Generating Solar Fuels

Developing cost-effective, sustainable sources of electricity is one of the major challenges facing society. While immense progress has been made in solar and wind power generation, there remain many challenges to wide-scale deployment of these technologies. In particular, both solar and wind power are extremely intermittent, leading to the use for inefficient quick-response fossil fuel power plants to provide electricity when solar and wind installations cannot generate enough power. One option for replacing these supplemental fossil fuel plants would be to harvest excess energy from solar and wind farms when it is available, store it, and then release it to the power grid when the solar and wind farms are not producing energy. There are many potential ways to store energy generated by solar and wind farms, but our group focuses on the method used by nature to store energy, photosynthesis.
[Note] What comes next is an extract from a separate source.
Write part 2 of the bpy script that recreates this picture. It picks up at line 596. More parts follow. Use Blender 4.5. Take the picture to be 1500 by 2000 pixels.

Artificial Photosynthetic Cell
In natural photosynthesis, plants convert sunlight into chemical energy by removing electrons from water to form oxygen gas and a proton gradient. These electrons are then transferred through the plant to react with carbon dioxide and form carbohydrates. In artificial photosynthesis, sunlight is converted into chemical energy by removing electrons from water to form protons and oxygen gas. Unlike in natural photosynthesis, these electrons are not used to make carbohydrates, but rather an efficient burning fuel, such as hydrogen gas. Efficient and effective separation of the electrons from the oxygen gas and produced is critical to converting sunlight into fuel. If these electrons are not separated from the oxygen gas, they will readily recombine to re-form water and release heat. In typical artificial photosynthetic systems, the removal of the electrons from water (water oxidation) is performed in a separate chamber from the production of fuel (proton reduction), with the two reaction chambers linked by a proton exchange membrane (PEM) or frit. While this design has the advantage of allowing the fuel produced to be collected without separation, the systems are expensive and heavy which limits their use to fixed locations. Our group is investigating methods of achieving this separation of electrons without requiring the use of two reaction chambers, thus enabling portable and low-cost solar energy storage.